Another way of looking at the issue is what Watkins calls the "opportunity cost."
"If you spend a dollar for A, you can't have (the opportunity) for dollar B."
Plus, there's the productivity loss. As Holmquist points out that, frequently, when a substitute teacher shows up, the students see this as a "play day." "It affects the core function: educating the children," he explains. "Students of frequently absent teachers lag their peers."
A study conducted by Dr. Steven M. Cantrell of the California Program Evaluation and Research Branch of the California Public Employees Relations Board, based on student performance on standardized reading, math and language tests in 2002, showed that students whose regular teacher was absent three or fewer days per year were, on average, three months ahead of students whose regular teacher was absent 13 days or more.
Holmquist says that, due to this major connection, the school district needed to develop a "large scale approach," calling it an "aggressive stay-at-school approach."
It's not unusual for the human resources department to handle workers' comp responsibilities and he applauds their efforts in hiring workers with physical disabilities. But it just made better sense to bring those programs together--early return-to-work, stay-at-work and reasonable accommodation.
"There's a connection between having the teacher in the classroom that's best for the kids," he says, as the study indicated. The judges of the Teddy Awards agreed, with one judge saying he was "very impressed" that LAUSD had made a connection between teacher absenteeism, getting teachers back to work and goals for the students.
At the core of LAUSD's absence management program is accurate tracking of employee absences so the district can analyze patterns of absences, target abuses that need to be fixed and provide better information to both administrators and employees.

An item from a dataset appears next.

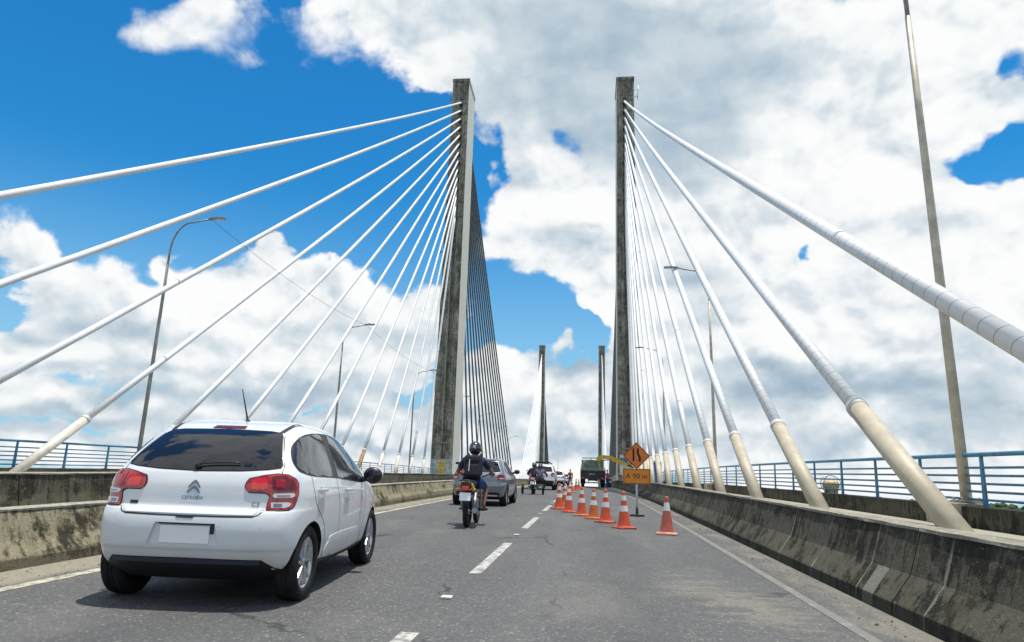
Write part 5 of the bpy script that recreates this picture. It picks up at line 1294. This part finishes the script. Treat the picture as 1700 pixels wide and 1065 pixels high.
# ------------------------------------------------------------------ cones, sign, studs and other street furniture
def b_cone(bands, orange):
    def f(g, b, m):
        co = g.n('ShaderNodeTexCoord', out=3); s = g.n('ShaderNodeSeparateXYZ', {0: co}, out=None); z = s.outputs[2]
        nz = g.noise(co, 9.0, 6, .65); nz2 = g.noise(g.mapv(co, (1, 1, .4)), 16.0, 4, .6)
        col = g.mix(g.rng(nz, .35, .7, 0, .55), orange, [c * .55 for c in orange])
        for a, c_ in bands:
            k = g.m('MULTIPLY', g.m('GREATER_THAN', z, a), g.m('LESS_THAN', z, c_)); col = g.mix(k, col, (.74, .74, .72))
        col = g.mix(g.rng(nz2, .58, .74, 0, .5), col, (.16, .12, .09)); setin(m, b, 'Base Color', col)
    return f
def cone_parts(root, mt, collar_mat):
    mb = MB(); mb.lathe([(.150, .034), (.146, .045), (.125, .12), (.098, .30), (.072, .46), (.048, .62), (.036, .70), (.034, .735), (.024, .750), (.0, .752)], 28); mb.build('cone_body', mt, root)
    mb = MB(); mb.box((0, 0, .017), (.40, .40, .034), bev=.012); mb.lathe([(.168, .034), (.16, .05), (.148, .056)], 28); mb.build('cone_base', collar_mat, root)
def cones():
    A = mat('red_cone_plastic', (.62, .06, .03), .5, build=b_cone(((.345, .46), (.565, .665)), (.70, .095, .028)))
    B = mat('orange_cone_plastic', (.62, .14, .03), .55, build=b_cone(((.345, .46), (.565, .665)), (.60, .150, .028)))
    C = mat('faded_cone_plastic', (.5, .16, .10), .6, build=b_cone(((.47, .63),), (.50, .125, .075)))
    B1 = mat('red_cone_base', (.50, .07, .035), .6, noise=.4, nscale=8); B2 = mat('orange_cone_base', (.50, .15, .05), .6, noise=.4, nscale=8); B3 = mat('faded_cone_base', (.55, .27, .20), .6, noise=.3, nscale=8)
    spots = [(.76, 15.67, A, B1, 'bright red and white cone just left of the sign base, nearest in its row'), (.40, 17.25, A, B1, 'orange and white cone, second nearest in the row left of the sign'), (.13, 18.37, B, B2, 'dull orange cone with white bands, third nearest in the row left of the sign'),
             (-.17, 19.39, A, B2, 'red and white cone, fourth nearest in the row left of the sign'), (-.56, 20.81, A, B1, 'red and white cone, fifth nearest in the row left of the sign'), (-.89, 22.22, A, B1, 'red and white cone at the left end of the row beside the lane dashes'),
             (-.80, 25.2, B, B2, 'orange cone half hidden behind the last two red cones of the row'), (-.98, 42.6, B, B2, 'small far orange cone in front of the orange-clad worker, nearest of three'), (-.86, 50.6, A, B1, 'small far cone, middle one of the three before the crane truck'),
             (-.72, 55, B, B2, 'small far cone, nearest of three to the left rear corner of the crane truck'), (1.54, 14.62, C, B3, 'faded red cone with one white band standing alone near the right barrier')]
    protos = {}; rnd = random.Random(2)
    for x, y, m_, bm_, lab in spots:
        M = on_deck(x, y, 0, rnd.uniform(-.5, .5)) @ Matrix.Diagonal((1, 1, rnd.uniform(.96, 1.03), 1)) @ Matrix.Rotation(R_(rnd.uniform(-1.2, 1.2)), 4, 'Y'); key = (m_.name, bm_.name)
        if key not in protos:
            r = empty('traffic_cone', lab, 'traffic cone', M, 'traffic cones closing the right lane'); cone_parts(r, m_, bm_); protos[key] = r
        else:
            r = copy_tree(protos[key]); r.matrix_world = M; r['label'] = lab
cones()
def b_board(col):
    def f(g, b, m):
        co = g.n('ShaderNodeTexCoord', out=3); nz = g.noise(co, 8.0, 6, .65); n2 = g.noise(co, 40.0, 3, .6)
        c = g.mix(g.rng(nz, .4, .7, 0, .4), col, [k * .6 for k in col]); c = g.mix(g.rng(n2, .55, .75, 0, .3), c, (.45, .36, .25)); setin(m, b, 'Base Color', c)
    return f
def road_sign():
    r = empty('road_sign', 'orange roadworks sign on a white post, lane-narrowing diamond above an A 90 m board', 'road sign', on_deck(1.33, 20.15, 0, .03, upright=True))
    o1 = mat('orange_sign_sheet', (.8, .2, .022), .55, build=b_board((.80, .200, .022))); o2 = mat('amber_sign_sheet', (.85, .36, .03), .55, build=b_board((.80, .27, .022))); ink = mat('black_sign_ink', (.014, .012, .010), .7)
    mb = MB(); mb.tube([(0, .02, .05), (0, .02, 1.75)], .030, 14); mb.build('post', mat('white_post_paint', (.66, .66, .66), .5, noise=.25, nscale=6), r)
    mb = MB(); mb.tube([(0, .02, .03), (0, .02, .26)], .038, 14); mb.box((0, .02, .028), (.40, .10, .05), bev=.008); mb.box((0, .0, .028), (.10, .36, .05), bev=.008); mb.build('base', mat('dark_base_steel', (.06, .06, .06), .6, noise=.4, nscale=8), r)
    h = .375
    mb = MB(); mb.prism([(0, 1.63 - h), (h, 1.63), (0, 1.63 + h), (-h, 1.63)], 1, -.022, -.012); d = mb.build('diamond_board', o1, r)
    k = h - .028; mb = MB(); w = .016
    for a, b in (((0, 1.63 - k), (k, 1.63)), ((k, 1.63), (0, 1.63 + k)), ((0, 1.63 + k), (-k, 1.63)), ((-k, 1.63), (0, 1.63 - k))):
        t = Vector((b[0] - a[0], b[1] - a[1])).normalized(); n = Vector((-t.y, t.x)) * w / 2
        mb.prism([(a[0] - n.x, a[1] - n.y), (b[0] - n.x, b[1] - n.y), (b[0] + n.x, b[1] + n.y), (a[0] + n.x, a[1] + n.y)], 1, -.0255, -.0225)
    mb.build('border', ink, d)
    mb = MB(); mb.prism([(-.108, 1.48), (-.058, 1.48), (-.058, 1.83), (-.108, 1.83)], 1, -.0265, -.0225)
    mb.build('symbol', ink, d)
    mb = MB(); mb.prism([(.062, 1.47), (.118, 1.47), (.118, 1.60), (.066, 1.70), (.066, 1.83), (.012, 1.83), (.012, 1.68), (.062, 1.58)], 1, -.0265, -.0225); mb.build('symbol', ink, d)
    mb = MB(); mb.box((0, -.017, 1.07), (.75, .012, .415), bev=.003); bd = mb.build('distance_board', o2, r)
    mb = MB()
    for z in (.876, 1.264): mb.box((0, -.0250, z), (.715, .004, .012))
    for x in (-.352, .352): mb.box((x, -.0250, 1.07), (.012, .004, .376))
    mb.build('border', ink, bd)
    for body, x, s in (('A', -.235, .19), ('90', -.015, .19), ('m', .215, .19)):
        me = text_mesh(body, s, .0015, spacing=1.1, bold=0.0); me.transform(Matrix.Translation((x, -.0250, 1.07)) @ Matrix.Rotation(R_(90), 4, 'X')); link_mesh('lettering', me, ink, bd)
    mb = MB(); mb.box((0, 0, 1.25), (.10, .03, .03)); mb.box((0, 0, .90), (.10, .03, .03)); mb.box((0, 0, 1.63), (.10, .03, .03)); mb.build('clamp', M_STEEL, r)
road_sign()
def furniture():
    pm = mat('white_stud_plastic', (.62, .62, .58), .4, noise=.3, nscale=30)
    for i in range(4):
        mb = MB(); mb.box((0, 0, .010), (.10, .10, .020), bev=.008); o = mb.build('road_stud', pm, matrix=on_deck(-1.27, 6.68 + 6.33 * i, .002))
        tag(o, f'small white reflective road stud between lane dashes, {ORD[i]} from the camera', 'road stud', 'road studs between the lane dashes')
    # lantern outside the right railing
    r = empty('navigation_lantern', 'round cream lantern in a wire hoop outside the right blue railing', 'lantern', on_deck(7.62, 23.8, .58, .3))
    lm = mat('cream_lantern_glass', (.55, .42, .20), .35, noise=.25, nscale=6)
    mb = MB(); mb.lathe([(0, .30), (.20, .30), (.25, .36), (.26, .44), (.235, .52), (.15, .57), (0, .58)], 24); mb.build('lens', lm, r)
    mb = MB(); mb.box((0, 0, .15), (.30, .30, .30), bev=.03); mb.build('pedestal', M_SLAB, r)
    for a in (0, 90):
        mb = MB(); mb.tube([(.36 * math.cos(t), 0, .45 + .27 * math.sin(t)) for t in [2 * math.pi * k / 28 for k in range(29)]], .012, 6); mb.xform(Matrix.Rotation(R_(a), 4, 'Z')); mb.build('hoop', M_STEEL, r)
    # blue cabin
    r = empty('site_cabin', 'narrow blue cabin standing behind the stay cables near the right pylon', 'cabin', on_deck(6.15, 68, .52, 0))
    bl = mat('blue_cabin_plastic', (.012, .060, .26), .45, noise=.25, nscale=3)
    mb = MB(); mb.box((0, 0, 1.0), (1.05, 1.05, 1.95), bev=.05)
    for x in (-.35, 0, .35): mb.box((x, .53, 1.0), (.05, .03, 1.7), bev=.01)
    mb.build('shell', bl, r)
    mb = MB(); mb.box((0, -.54, .98), (.72, .03, 1.7), bev=.012); dr = mb.build('door', mat('pale_blue_plastic', (.05, .14, .36), .45), r)
    mb = MB(); mb.box((.28, -.57, 1.0), (.05, .03, .14), bev=.008); mb.build('handle', M_STEEL, dr)
    mb = MB(); mb.prism([(-.56, 1.97), (.56, 1.97), (.40, 2.14), (-.40, 2.14)], 1, -.56, .56); mb.build('roof', mat('grey_white_plastic', (.55, .57, .58), .5), r)
    # grit and litter along both barriers
    rnd = random.Random(11); bm = bmesh.new()
    for k in range(800):
        left = rnd.random() < .6
        y = 3 + 40 * rnd.random() ** 1.7; x = -5.12 - abs(rnd.gauss(0, .28)) if left else 2.62 - abs(rnd.gauss(0, .22))
        x = max(-5.72, x); s = rnd.choice((.004, .006, .008, .010, .018 if rnd.random() < .15 else .006))
        M = DM4 @ Matrix.Translation((x, y, s * .35 + crest(y))) @ Euler((rnd.random() * 6, rnd.random() * 6, rnd.random() * 6)).to_matrix().to_4x4() @ Matrix.Diagonal((s, s * rnd.uniform(.6, 1.6), s * rnd.uniform(.3, .8), 1))
        bmesh.ops.create_icosphere(bm, subdivisions=1, radius=1, matrix=M)
    me = bpy.data.meshes.new('grit'); bm.to_mesh(me); bm.free()
    tag(link_mesh('grit', me, mat('grit_stone', (.20, .18, .14), .9, noise=.7, nscale=3)), 'loose grit and litter along the foot of both barriers', 'grit', kind='stuff')
    # dry grass tufts at the foot of the left barrier
    mb = MB()
    for k in range(900):
        y = rnd.choice((rnd.uniform(9, 60), rnd.gauss(13.5, 1.0), rnd.gauss(31, 4))); x = -5.72 + abs(rnd.gauss(0, .05)); h = rnd.uniform(.04, .15); a = rnd.random() * 6.28; b_ = rnd.uniform(-.05, .05); c_ = rnd.uniform(-.02, .05); w = .005
        z = crest(y); mb.add([(x - w * math.cos(a), y - w * math.sin(a), z), (x + w * math.cos(a), y + w * math.sin(a), z), (x + c_, y + b_, z + h)], [(0, 1, 2)])
    o = mb.build('dry_grass', mat('dry_grass_blade', (.24, .24, .08), .8, noise=.4, nscale=6), matrix=DM4, weld=False)
    tag(o, 'thin dry grass at the foot of the pale left barrier', 'grass', kind='stuff')
furniture()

Holmquist says their total absence-related costs, including paying the salary for the out-of-work person as well as the temporary employee, had been running about $400 million a year. Since then, while the payroll has continued to grow, absence-related costs have been trending downward due to their efforts.

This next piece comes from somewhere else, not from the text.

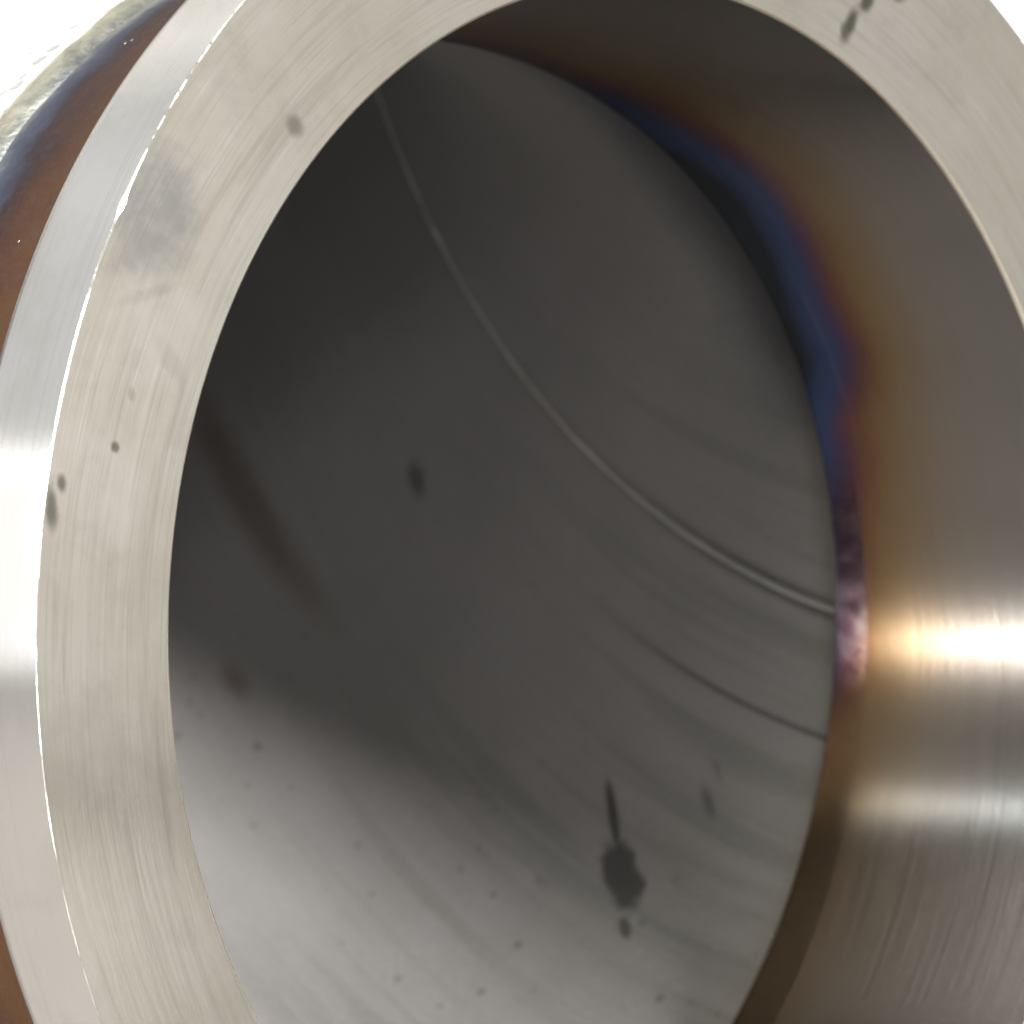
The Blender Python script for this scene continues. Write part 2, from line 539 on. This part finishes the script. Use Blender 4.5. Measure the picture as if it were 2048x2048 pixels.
# face: rows run from the bore edge to the outer edge
rows = []
for q in lin(0, 1, 24):
    rows.append((1.004 + (R_OUT - CH - 1.004) * q, 0.0, OFF * q))
face = lathe('end_face', rows, mat_face(), root,
             jitter=lambda a, j: nick(a, 0) if j == len(rows) - 1 else (oval(a) * (1 - j / 23), 0))
rim = lathe('outer_edge', [(R_OUT - CH, 0, OFF), (R_OUT - CH * .3, CH * .3, OFF), (R_OUT, CH, OFF)], mat_edge(), face, jitter=nick)
band_rows = [(R_OUT, CH, OFF)] + [(R_OUT, d, OFF) for d in lin(.02, .164, 12)] + [(R_OUT - .002, .168, OFF), (R_OUT - .008, .171, OFF)]
band = lathe('outer_band', band_rows, mat_band(), root, jitter=lambda a, j: nick(a, 2) if j == 0 else (0, 0))
iedge = lathe('inner_edge', [(1.004, 0.0, 0), (1.0015, .0015, 0), (1.0, .004, 0)], mat_inner_edge(), face, flip=True, jitter=lambda a, j: (oval(a), 0))
bd = [.004] + lin(.02, .509, 40)
bore = lathe('bore', [(1.0, d, 0) for d in bd], mat_bore(), root, flip=True, jitter=lambda a, j: (oval(a), warp(a, bd[j])))

# shoulder and neck behind the band
neck_rows = [(R_OUT - .008, .171, OFF), (1.215, .174, .5), (1.192, .18, .2)] + [(1.192 - .004 * q, .18 + .30 * q, .2 * (1 - q)) for q in lin(.05, 1, 20)]
neck = lathe('neck', neck_rows, mat_neck(), root)

# weld bead outside
def bead_j(a, j):
    t = j / 18
    env = math.sin(math.pi * t)
    c, s = math.cos(a), math.sin(a)
    rip = .5 + .5 * math.sin(a * 230 + 5 * (t - .5) ** 2 * 8)
    n1 = noise.noise(Vector((c * 9, s * 9, t * 2)))
    n2 = noise.noise(Vector((c * 30, s * 30, t * 5 + 4)))
    edge = .012 * noise.noise(Vector((c * 14, s * 14, 9)))
    return (env * (.0010 * rip + .006 * n1 + .003 * n2), edge * (1 - abs(2 * t - 1)) + (.014 * noise.noise(Vector((c * 11, s * 11, 20 + t)))) * (1 - t))
bead_rows = [(1.185 + .016 * math.sin(math.pi * t) ** .8 - .006 * t, .468 + .122 * t, 0) for t in lin(0, 1, 19)]
bead = lathe('weld_bead', bead_rows, mat_bead(), root, jitter=bead_j)

# root pass of the weld inside
def root_j(a, j):
    t = j / 14
    c, s = math.cos(a), math.sin(a)
    if t > .93:
        return (.02 if j == 14 else oval(a), warp(a, .587))
    env = math.sin(math.pi * min(1, t * 1.1))
    f = max(0.0, 1 - abs(s - .1) / .38) if c > 0 else 0.0
    f = .05 + .95 * f * f * (3 - 2 * f)
    env *= f
    return (oval(a) - .001 * env + env * (.0012 * noise.noise(Vector((c * 25, s * 25, t * 4))) + .0008 * noise.noise(Vector((c * 8, s * 8, 2)))),
            warp(a, .505 + .081 * t) + (1 - t) * .010 * noise.noise(Vector((c * 10, s * 10, 6))))
RB, RI, RO, D0 = 2.0, 1.05, 1.175, .5864
iw = [(1.0003, .505 + .081 * t, 0) for t in lin(0, 1, 13)] + [(1.012, .5875, 0), (1.05, .5885, 0)]
iweld = lathe('inner_weld', iw, mat_inner_weld(), root, flip=True, jitter=root_j)

# elbow: bends up, then runs straight
def elbow_pt(th, ps, a, over=0.0):
    """th: bend angle (radians), ps: round the tube, 0 on the outer curve, pi/2 on the right wall"""
    u = Vector((0, math.cos(th), math.sin(th)))
    c = Vector((0, RB * (1 - math.cos(th)), -(D0 + RB * math.sin(th))))
    if over > 0:
        c += Vector((0, 1, 0)) * over
    elif over < 0:
        c -= Vector((0, 0, 1)) * over
    return c - u * (a * math.cos(ps)) + Vector((1, 0, 0)) * (a * math.sin(ps))
def elbow_shell(name, a, mat, parent, flip):
    nps, nth = 360, 150
    ths = [(0.0, -.085), (0.0, -.04)] if a < 1.1 else []
    ths += [(math.radians(90) * j / (nth - 1), 0.0) for j in range(nth)] + [(math.radians(90), .1 * q) for q in range(1, 7)]
    pss = [-math.pi + 2 * math.pi * i / (nps - 1) for i in range(nps)]
    v, f = grid(nps, len(ths), lambda i, j: tuple(elbow_pt(ths[j][0], pss[i], a, ths[j][1])), False, flip)
    uvs = [(th + ov / RB, ps) for th, ov in ths for ps in pss]
    return link(name, v, f, mat, parent, uvs)
elbow = elbow_shell('elbow_tube', RO, mat_elbow_outside(), root, False)
liner = elbow_shell('inner_wall', RI, mat_elbow_inside(), elbow, True)

# the far end is blanked off, so the tube is dark inside
def cap_pt(i, j):
    a = 2 * math.pi * i / 96
    r = (RO + .01) * (1 - j / 6)
    return (r * math.cos(a), RB + .6 + .12 * math.sin(math.pi / 2 * j / 6), -(D0 + RB) + r * math.sin(a))
v, f = grid(96, 7, cap_pt)
cap = link('end_cap', v, f, elbow.data.materials[0], root)

# lengthwise seam of the elbow: a low ridge on the inner wall
def seam_pt(i, j):
    th = max(0.0, math.radians(92) * (j - 8) / 251)
    ov = min(0, j - 8) * .01
    ps = 1.5884 + .4519 * th + .0536 * th * th
    w = .0072 + .0016 * noise.noise(Vector((th * 9, 1, 0)))
    q = -1 + 2 * i / 8
    h = .0052 * (1 - q * q) * (1 + .6 * noise.noise(Vector((th * 26, 0, 5))))
    return tuple(elbow_pt(th, ps + q * w + .002 * noise.noise(Vector((th * 14, 3, q))), RI + .0008 - h, ov))
v, f = grid(9, 260, seam_pt, False, True)
seam = link('seam', v, f, mat_seam(), elbow)

# weld spatter on the neck
rnd = random.Random(4)
sv, sf = [], []
for q in range(110):
    a = rnd.uniform(math.radians(120), math.radians(250))
    d = rnd.uniform(.27, .47)
    r = rnd.choice((.0025, .003, .004, .006))
    R0 = 1.190
    c = Vector((R0 * math.cos(a) + .01, R0 * math.sin(a), -d))
    b = len(sv)
    up = Vector((math.cos(a), math.sin(a), 0))
    s1 = Vector((-math.sin(a), math.cos(a), 0))
    s2 = Vector((0, 0, 1))
    for ring, (h, rr) in enumerate(((0, 1), (.55, .8), (.9, .35))):
        for m in range(8):
            w = 2 * math.pi * m / 8
            sv.append(tuple(c + up * (h * r) + (s1 * math.cos(w) + s2 * math.sin(w)) * (rr * r)))
    for ring in range(2):
        for m in range(8):
            n_ = (m + 1) % 8
            sf.append((b + ring * 8 + m, b + ring * 8 + n_, b + ring * 8 + 8 + n_, b + ring * 8 + 8 + m))
    sf.append(tuple(b + 16 + m for m in range(8)))
spat = link('weld_spatter', sv, sf, mat_spatter(), neck)
spat['kind'] = 'stuff'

"We're an 85 percent people budget," he says. "When you see those kinds of numbers, historically, you have not done nearly enough and have not drawn the connections enough."
To get a handle on employee attendance, the Integrated Disability Management program first studied employee attendance records by combing the payroll system and separating out the bereavement, jury duty and similar absences. Then they measured the data by dollars, days and hours.
For at least five years starting in fiscal year 1999-2000, the absence rate had steadily increased, peaking at 6 percent in 2003-2004--the first year of the absence management program. By 2006-2007, the absence rate had dropped to 5.3 percent, lower than the original goal of 5.5 percent. They credit this to the return-to-work program. "To us, when an employee's not at work, it's bad business," says Holmquist.
LAUSD's next hurdle: budget cuts. Due to the state's finances, they have to shave $300 million off their $7 billion annual operating budget, meaning they've already had to lay off 500 people and will have to cut services where they can.